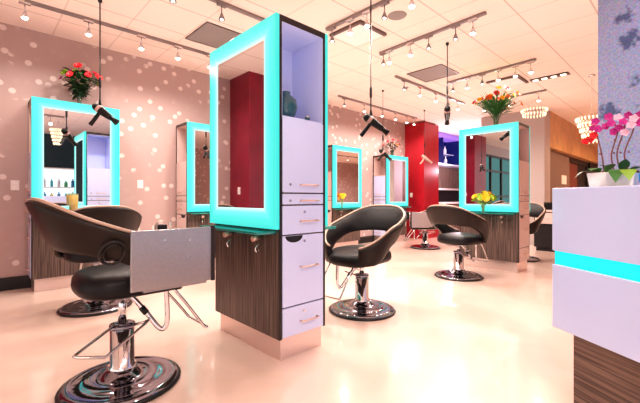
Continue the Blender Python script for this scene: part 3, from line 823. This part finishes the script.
leaves = [((-.075, -.03, ph), (-.9, -.5, .9), .085, .024, .9, 'leaf_dark'), ((-.05, -.04, ph), (-.2, -.7, .9), .085, .026, .7, 'leaf'), ((-.02, -.03, ph), (.5, -.3, 1.1), .085, .024, .5, 'leaf'),
          ((.02, -.05, ph+.005), (.1, -.8, .5), .085, .024, 1.15, 'leaf'), ((.06, -.05, ph+.005), (.2, -.8, .5), .075, .026, 1.1, 'leaf_lime'), ((.07, -.03, ph), (.8, -.4, .9), .09, .026, .6, 'leaf_dark'),
          ((.04, .0, ph), (.2, -.2, 1.2), .08, .024, .3, 'leaf_dark'), ((.0, .0, ph), (-.6, -.2, 1.1), .09, .025, .5, 'leaf'), ((-.03, .02, ph), (-.9, .1, .8), .09, .026, .6, 'leaf_dark'), ((.085, .01, ph), (.9, .1, .8), .07, .022, .7, 'leaf_dark')]
for p, d, L_, w_, dr, m in leaves: obj('leaf', fat_leaf(p, d, L_*1.15, w_*1.2, dr), m, t)
spikes = [((-.03, 0), (-.055, -.01), .30), ((.01, .01), (.02, 0), .29), ((.035, 0), (.045, -.01), .31), ((.065, .01), (.075, 0), .30)]
first = {}
bl = [[(-.062, -.02, .33, 'magenta'), (-.075, 0, .30, 'magenta'), (-.052, -.02, .29, 'magenta'), (-.085, -.01, .245, 'red'), (-.105, -.01, .235, 'red'), (-.07, -.02, .26, 'red')],
      [(-.01, -.02, .345, 'magenta'), (.0, -.03, .31, 'magenta'), (-.02, -.02, .30, 'magenta'), (.01, -.02, .27, 'magenta')],
      [(.025, -.02, .335, 'pale'), (.045, -.03, .31, 'magenta'), (.03, -.02, .285, 'magenta'), (.05, -.02, .26, 'pale')],
      [(.065, -.02, .34, 'magenta'), (.085, -.03, .32, 'pale'), (.10, -.02, .30, 'magenta'), (.075, -.03, .29, 'pale'), (.105, -.02, .335, 'magenta')]]
for (p0, p1, hh), bs in zip(spikes, bl):
    b = new(); tube(b, smooth_path([(p0[0], p0[1], ph-.005), (p0[0]*.9-.012, p0[1], ph+hh*.3), (p1[0]*1.05, p1[1], ph+hh*.65), (p1[0], p1[1], hh-.0)]+[(bs[0][0], bs[0][1]+.012, bs[0][2])], 5), .0032, 7)
    for z in (.12, .2): ball(b, (p0[0]+(p1[0]-p0[0])*z/.3-.006, p0[1]*.5, ph+z*.8), .005, seg=6)
    so = obj('flower_spike', b, 'stem', t)
    for (x, y, z, c) in bs:
        if c not in first: o = obj('bloom', bloom_bm(.021, 2, 5, .25), 'pet_'+c, so); first[c] = o
        else:
            o = first[c].copy(); C.objects.link(o); o.parent = so
        o.location = (x, y, z); o.rotation_euler = (R90+rnd.uniform(-.4, .3), 0, rnd.uniform(-.6, .6))
# blue vase at the right edge of the picture
t = thing('blue_vase', 'dark blue glazed vase at the right edge of the reception desk', 'vase', dk(.22, .36, 1.1325))
b = new(); lathe(b, [(0, 0), (.035, 0), (.052, .03), (.056, .06), (.045, .095), (.030, .115), (.034, .125), (.028, .125), (.024, .112), (0, .10)], n=24); obj('vase_body', b, 'bot_blue', t)

# ------------------------------------------------------------------ lit product display opposite (seen in the mirrors)
t = thing('display_shelves', 'bright product display shelves reflected in the far-left mirror', 'shelves', (1.2, Y0+.13, 0))
bx('lit_back', (0, 0, .1), (2.4, .03, 2.0), 'display', t)
b = new()
for x in (0, 1.18, 2.37): box(b, (x, .03, 0), (x+.03, .36, 2.03))
obj('upright', b, 'dark', t)
b = new()
for z in (.1, .56, .98, 1.40, 2.0): box(b, (.03, .03, z), (2.37, .36, z+.03))
obj('shelf', b, 'white', t)
rnd = random.Random(11)
for z in (.591, 1.011, 1.431):
    for k in range(12):
        x = .15+k*.185
        if abs(x-1.195) < .10: continue
        c = rnd.choice(['blue', 'aqua', 'yellow', 'white', 'green', 'blue']); hh = rnd.uniform(.18, .30); w_ = rnd.uniform(.035, .06)
        b = new(); lathe(b, [(0, 0), (w_, 0), (w_, hh*.72), (w_*.35, hh*.8), (w_*.35, hh), (0, hh)], n=12)
        tag(obj('product_bottle', b, 'bot_'+c), 'product bottle on the lit display shelves seen in the far-left mirror', 'bottle', 'bottles on the lit display shelves').location = (1.2+x, Y0+.31, z)

# ------------------------------------------------------------------ lights
def lamp(name, kind, loc, E, col=(1, .86, .74), rot=(0, 0, 0), **kw):
    l = bpy.data.lights.new(name, kind); l.energy = E; l.color = col
    for k, v in kw.items(): setattr(l, k, v)
    o = bpy.data.objects.new(name, l); o.location = loc; o.rotation_euler = rot; C.objects.link(o); return o
for (x, y, z, E) in LIGHTS:
    lamp('track_spot', 'SPOT', (x, y, z), 42*E, (1, .87, .78), spot_size=math.radians(165), spot_blend=.9, shadow_soft_size=.03)
for x, y in ((1.0, .9), (3.6, 4.0), (4.6, .6), (7.2, 3.4), (8.6, .4), (.4, 3.6)):
    lamp('fill_uplight', 'SPOT', (x, y, 1.0), 42, (1, .88, .80), rot=(PI, 0, 0), spot_size=math.radians(168), spot_blend=1., shadow_soft_size=0.)  # unseen upward fill added in mid-air to brighten the ceiling, no fixture
lamp('wallpaper_lamp', 'SPOT', (2.75, -.2, 2.9), 24, (.55, .60, 1.), rot=(math.radians(35), 0, math.radians(-100)), spot_size=math.radians(120), spot_blend=.8, shadow_soft_size=.05)
lamp('bar_fill', 'POINT', (10.2, 4.9, 1.9), 110, (.95, .75, .85), shadow_soft_size=.05)  # fill light added without a fixture to brighten the bar panelling
for x in (10.6, 12.4, 14.2):
    lamp('soffit_spot', 'SPOT', (x, 1.1, 2.9), 110, (1, .72, .42), rot=(math.radians(20), 0, 0), spot_size=math.radians(130), spot_blend=.8, shadow_soft_size=.04)

w = bpy.data.worlds.new('World'); S.world = w; w.use_nodes = True
bg = w.node_tree.nodes['Background']; bg.inputs[0].default_value = (1, .90, .86, 1); bg.inputs[1].default_value = 1.3

# ------------------------------------------------------------------ camera
cam = bpy.data.cameras.new('Camera'); co = bpy.data.objects.new('Camera', cam); C.objects.link(co)
co.location = (0, 0, EYE); co.rotation_euler = (R90, 0, YAW)
cam.sensor_width = 36; cam.lens = 36*362/640; cam.shift_y = -3.5/640; cam.clip_start = .02
S.camera = co
S.view_settings.view_transform = 'Standard'; S.view_settings.look = 'Medium High Contrast'; S.view_settings.exposure = -.15
S.cycles.use_denoising = True; S.cycles.max_bounces = 10; S.cycles.diffuse_bounces = 6
S.cycles.sample_clamp_indirect = 6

#### What to work on
Your copy of the data above should match it exactly, except that pictures are left out.

#### Expected answer
Continue the Blender Python script for this scene: part 3, from line 823. This part finishes the script.
leaves = [((-.075, -.03, ph), (-.9, -.5, .9), .085, .024, .9, 'leaf_dark'), ((-.05, -.04, ph), (-.2, -.7, .9), .085, .026, .7, 'leaf'), ((-.02, -.03, ph), (.5, -.3, 1.1), .085, .024, .5, 'leaf'),
          ((.02, -.05, ph+.005), (.1, -.8, .5), .085, .024, 1.15, 'leaf'), ((.06, -.05, ph+.005), (.2, -.8, .5), .075, .026, 1.1, 'leaf_lime'), ((.07, -.03, ph), (.8, -.4, .9), .09, .026, .6, 'leaf_dark'),
          ((.04, .0, ph), (.2, -.2, 1.2), .08, .024, .3, 'leaf_dark'), ((.0, .0, ph), (-.6, -.2, 1.1), .09, .025, .5, 'leaf'), ((-.03, .02, ph), (-.9, .1, .8), .09, .026, .6, 'leaf_dark'), ((.085, .01, ph), (.9, .1, .8), .07, .022, .7, 'leaf_dark')]
for p, d, L_, w_, dr, m in leaves: obj('leaf', fat_leaf(p, d, L_*1.15, w_*1.2, dr), m, t)
spikes = [((-.03, 0), (-.055, -.01), .30), ((.01, .01), (.02, 0), .29), ((.035, 0), (.045, -.01), .31), ((.065, .01), (.075, 0), .30)]
first = {}
bl = [[(-.062, -.02, .33, 'magenta'), (-.075, 0, .30, 'magenta'), (-.052, -.02, .29, 'magenta'), (-.085, -.01, .245, 'red'), (-.105, -.01, .235, 'red'), (-.07, -.02, .26, 'red')],
      [(-.01, -.02, .345, 'magenta'), (.0, -.03, .31, 'magenta'), (-.02, -.02, .30, 'magenta'), (.01, -.02, .27, 'magenta')],
      [(.025, -.02, .335, 'pale'), (.045, -.03, .31, 'magenta'), (.03, -.02, .285, 'magenta'), (.05, -.02, .26, 'pale')],
      [(.065, -.02, .34, 'magenta'), (.085, -.03, .32, 'pale'), (.10, -.02, .30, 'magenta'), (.075, -.03, .29, 'pale'), (.105, -.02, .335, 'magenta')]]
for (p0, p1, hh), bs in zip(spikes, bl):
    b = new(); tube(b, smooth_path([(p0[0], p0[1], ph-.005), (p0[0]*.9-.012, p0[1], ph+hh*.3), (p1[0]*1.05, p1[1], ph+hh*.65), (p1[0], p1[1], hh-.0)]+[(bs[0][0], bs[0][1]+.012, bs[0][2])], 5), .0032, 7)
    for z in (.12, .2): ball(b, (p0[0]+(p1[0]-p0[0])*z/.3-.006, p0[1]*.5, ph+z*.8), .005, seg=6)
    so = obj('flower_spike', b, 'stem', t)
    for (x, y, z, c) in bs:
        if c not in first: o = obj('bloom', bloom_bm(.021, 2, 5, .25), 'pet_'+c, so); first[c] = o
        else:
            o = first[c].copy(); C.objects.link(o); o.parent = so
        o.location = (x, y, z); o.rotation_euler = (R90+rnd.uniform(-.4, .3), 0, rnd.uniform(-.6, .6))
# blue vase at the right edge of the picture
t = thing('blue_vase', 'dark blue glazed vase at the right edge of the reception desk', 'vase', dk(.22, .36, 1.1325))
b = new(); lathe(b, [(0, 0), (.035, 0), (.052, .03), (.056, .06), (.045, .095), (.030, .115), (.034, .125), (.028, .125), (.024, .112), (0, .10)], n=24); obj('vase_body', b, 'bot_blue', t)

# ------------------------------------------------------------------ lit product display opposite (seen in the mirrors)
t = thing('display_shelves', 'bright product display shelves reflected in the far-left mirror', 'shelves', (1.2, Y0+.13, 0))
bx('lit_back', (0, 0, .1), (2.4, .03, 2.0), 'display', t)
b = new()
for x in (0, 1.18, 2.37): box(b, (x, .03, 0), (x+.03, .36, 2.03))
obj('upright', b, 'dark', t)
b = new()
for z in (.1, .56, .98, 1.40, 2.0): box(b, (.03, .03, z), (2.37, .36, z+.03))
obj('shelf', b, 'white', t)
rnd = random.Random(11)
for z in (.591, 1.011, 1.431):
    for k in range(12):
        x = .15+k*.185
        if abs(x-1.195) < .10: continue
        c = rnd.choice(['blue', 'aqua', 'yellow', 'white', 'green', 'blue']); hh = rnd.uniform(.18, .30); w_ = rnd.uniform(.035, .06)
        b = new(); lathe(b, [(0, 0), (w_, 0), (w_, hh*.72), (w_*.35, hh*.8), (w_*.35, hh), (0, hh)], n=12)
        tag(obj('product_bottle', b, 'bot_'+c), 'product bottle on the lit display shelves seen in the far-left mirror', 'bottle', 'bottles on the lit display shelves').location = (1.2+x, Y0+.31, z)

# ------------------------------------------------------------------ lights
def lamp(name, kind, loc, E, col=(1, .86, .74), rot=(0, 0, 0), **kw):
    l = bpy.data.lights.new(name, kind); l.energy = E; l.color = col
    for k, v in kw.items(): setattr(l, k, v)
    o = bpy.data.objects.new(name, l); o.location = loc; o.rotation_euler = rot; C.objects.link(o); return o
for (x, y, z, E) in LIGHTS:
    lamp('track_spot', 'SPOT', (x, y, z), 42*E, (1, .87, .78), spot_size=math.radians(165), spot_blend=.9, shadow_soft_size=.03)
for x, y in ((1.0, .9), (3.6, 4.0), (4.6, .6), (7.2, 3.4), (8.6, .4), (.4, 3.6)):
    lamp('fill_uplight', 'SPOT', (x, y, 1.0), 42, (1, .88, .80), rot=(PI, 0, 0), spot_size=math.radians(168), spot_blend=1., shadow_soft_size=0.)  # unseen upward fill added in mid-air to brighten the ceiling, no fixture
lamp('wallpaper_lamp', 'SPOT', (2.75, -.2, 2.9), 24, (.55, .60, 1.), rot=(math.radians(35), 0, math.radians(-100)), spot_size=math.radians(120), spot_blend=.8, shadow_soft_size=.05)
lamp('bar_fill', 'POINT', (10.2, 4.9, 1.9), 110, (.95, .75, .85), shadow_soft_size=.05)  # fill light added without a fixture to brighten the bar panelling
for x in (10.6, 12.4, 14.2):
    lamp('soffit_spot', 'SPOT', (x, 1.1, 2.9), 110, (1, .72, .42), rot=(math.radians(20), 0, 0), spot_size=math.radians(130), spot_blend=.8, shadow_soft_size=.04)

w = bpy.data.worlds.new('World'); S.world = w; w.use_nodes = True
bg = w.node_tree.nodes['Background']; bg.inputs[0].default_value = (1, .90, .86, 1); bg.inputs[1].default_value = 1.3

# ------------------------------------------------------------------ camera
cam = bpy.data.cameras.new('Camera'); co = bpy.data.objects.new('Camera', cam); C.objects.link(co)
co.location = (0, 0, EYE); co.rotation_euler = (R90, 0, YAW)
cam.sensor_width = 36; cam.lens = 36*362/640; cam.shift_y = -3.5/640; cam.clip_start = .02
S.camera = co
S.view_settings.view_transform = 'Standard'; S.view_settings.look = 'Medium High Contrast'; S.view_settings.exposure = -.15
S.cycles.use_denoising = True; S.cycles.max_bounces = 10; S.cycles.diffuse_bounces = 6
S.cycles.sample_clamp_indirect = 6